On b) Ministry of Justice is funding a three year programme, the Pre-Application Judicial Education programme, to support improving judicial diversity at a cost of £300,000 over financial years 2018/19 to 2020/21. The Judicial Appointments Commission also lead on initiatives to support diversity in the judiciary including outreach events.

On c) as a matter of course our work on tackling racial disparities engages with academics and their research.

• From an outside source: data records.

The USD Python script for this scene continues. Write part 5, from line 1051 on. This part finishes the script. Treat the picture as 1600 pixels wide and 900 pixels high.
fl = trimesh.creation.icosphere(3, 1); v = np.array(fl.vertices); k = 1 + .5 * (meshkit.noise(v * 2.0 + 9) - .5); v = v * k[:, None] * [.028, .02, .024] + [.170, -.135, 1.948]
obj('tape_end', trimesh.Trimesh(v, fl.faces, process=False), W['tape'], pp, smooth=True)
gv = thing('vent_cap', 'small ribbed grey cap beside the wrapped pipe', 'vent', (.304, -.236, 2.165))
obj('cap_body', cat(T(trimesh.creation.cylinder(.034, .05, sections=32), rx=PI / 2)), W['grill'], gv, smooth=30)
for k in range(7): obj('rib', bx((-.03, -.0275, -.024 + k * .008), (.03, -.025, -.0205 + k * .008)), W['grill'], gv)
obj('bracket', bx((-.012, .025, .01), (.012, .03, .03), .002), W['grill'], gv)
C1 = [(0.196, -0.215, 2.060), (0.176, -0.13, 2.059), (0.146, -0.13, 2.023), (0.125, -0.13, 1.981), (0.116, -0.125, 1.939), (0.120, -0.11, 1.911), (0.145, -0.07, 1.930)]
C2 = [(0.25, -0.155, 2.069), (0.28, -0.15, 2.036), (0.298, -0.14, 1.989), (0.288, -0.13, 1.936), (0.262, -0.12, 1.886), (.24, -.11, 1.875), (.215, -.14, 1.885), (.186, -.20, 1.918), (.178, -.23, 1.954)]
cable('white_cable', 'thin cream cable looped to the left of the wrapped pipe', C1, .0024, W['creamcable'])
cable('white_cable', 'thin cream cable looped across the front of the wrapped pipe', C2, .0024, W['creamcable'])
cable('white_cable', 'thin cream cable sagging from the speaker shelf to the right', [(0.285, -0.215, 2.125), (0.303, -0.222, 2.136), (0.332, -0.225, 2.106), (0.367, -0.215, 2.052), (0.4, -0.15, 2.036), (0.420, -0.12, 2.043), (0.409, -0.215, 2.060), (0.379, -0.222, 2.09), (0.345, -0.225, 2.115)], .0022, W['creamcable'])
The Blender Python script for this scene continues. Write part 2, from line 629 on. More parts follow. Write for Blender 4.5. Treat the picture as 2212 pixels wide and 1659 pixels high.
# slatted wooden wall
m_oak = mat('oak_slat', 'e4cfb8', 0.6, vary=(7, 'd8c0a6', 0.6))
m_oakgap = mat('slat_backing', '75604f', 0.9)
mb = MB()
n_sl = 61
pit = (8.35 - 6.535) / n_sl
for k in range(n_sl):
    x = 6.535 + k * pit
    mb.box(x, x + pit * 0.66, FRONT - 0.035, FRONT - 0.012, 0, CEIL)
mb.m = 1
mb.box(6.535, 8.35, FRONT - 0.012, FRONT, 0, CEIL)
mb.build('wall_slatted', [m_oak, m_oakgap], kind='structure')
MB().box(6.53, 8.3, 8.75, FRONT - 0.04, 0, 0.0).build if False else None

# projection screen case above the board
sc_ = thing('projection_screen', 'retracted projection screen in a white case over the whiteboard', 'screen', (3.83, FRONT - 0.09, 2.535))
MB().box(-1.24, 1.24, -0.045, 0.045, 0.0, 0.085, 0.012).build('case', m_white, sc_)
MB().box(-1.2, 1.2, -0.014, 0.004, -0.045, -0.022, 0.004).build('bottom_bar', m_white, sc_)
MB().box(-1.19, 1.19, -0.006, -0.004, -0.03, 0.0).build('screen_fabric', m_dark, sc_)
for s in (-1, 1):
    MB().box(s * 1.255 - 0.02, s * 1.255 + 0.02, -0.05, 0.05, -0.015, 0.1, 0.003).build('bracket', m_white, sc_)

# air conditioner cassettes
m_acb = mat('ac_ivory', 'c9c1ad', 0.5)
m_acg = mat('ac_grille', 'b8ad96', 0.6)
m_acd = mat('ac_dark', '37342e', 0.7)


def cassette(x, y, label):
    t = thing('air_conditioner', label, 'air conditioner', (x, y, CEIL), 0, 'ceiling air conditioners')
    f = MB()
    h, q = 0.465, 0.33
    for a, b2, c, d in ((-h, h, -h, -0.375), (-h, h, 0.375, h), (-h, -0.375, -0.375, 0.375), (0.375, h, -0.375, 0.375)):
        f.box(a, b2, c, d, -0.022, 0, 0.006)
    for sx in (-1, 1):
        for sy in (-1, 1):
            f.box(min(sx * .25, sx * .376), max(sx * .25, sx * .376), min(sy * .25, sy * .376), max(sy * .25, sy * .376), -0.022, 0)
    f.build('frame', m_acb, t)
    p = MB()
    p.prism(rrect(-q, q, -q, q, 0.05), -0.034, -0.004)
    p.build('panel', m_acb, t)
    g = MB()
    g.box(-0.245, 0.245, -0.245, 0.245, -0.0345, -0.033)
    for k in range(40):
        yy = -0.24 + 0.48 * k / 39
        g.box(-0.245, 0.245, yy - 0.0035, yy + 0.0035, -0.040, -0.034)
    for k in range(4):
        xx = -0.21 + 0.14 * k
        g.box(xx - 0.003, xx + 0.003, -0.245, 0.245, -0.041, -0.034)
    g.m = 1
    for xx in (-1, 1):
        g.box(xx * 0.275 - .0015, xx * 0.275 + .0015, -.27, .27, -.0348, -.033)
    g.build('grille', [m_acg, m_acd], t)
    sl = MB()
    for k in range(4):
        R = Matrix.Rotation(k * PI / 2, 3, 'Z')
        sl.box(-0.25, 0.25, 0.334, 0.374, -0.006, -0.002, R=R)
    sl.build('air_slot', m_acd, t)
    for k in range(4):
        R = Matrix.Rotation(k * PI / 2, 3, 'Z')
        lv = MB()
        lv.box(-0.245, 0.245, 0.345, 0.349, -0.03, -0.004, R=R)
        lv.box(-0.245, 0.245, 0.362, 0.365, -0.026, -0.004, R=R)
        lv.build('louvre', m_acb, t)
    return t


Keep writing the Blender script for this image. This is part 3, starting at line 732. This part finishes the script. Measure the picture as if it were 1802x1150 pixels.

On d) we have taken a range of steps to integrate activity to reduce racial disparities within the youth custodial estate in to the work of establishments and to drive improvements. This includes having dedicated equalities staff in Youth Offender Institutions and Secure Training Centres. We also have specific members of staff based at head-quarters, both within the Ministry of Justice and the Youth Custody Service, who consider the needs of BAME children, develop and implement improvement initiatives and feed into wider policy and delivery work. Examples include, the appointment of a Senior Policy Advisor: BAME Development lead to help address Recommendations 28 and 29 of the Lammy Review, on the recruitment of BAME staff; the YCS mandating the take-up of unconscious bias training for senior managers across public sector establishments, the commissioning and introduction of ‘debiasing training’ for key staff; and the inclusion of a problem-solving approach to complaints (Lammy Review Recommendation 27) in the new Youth Custody Service framework for behaviour support.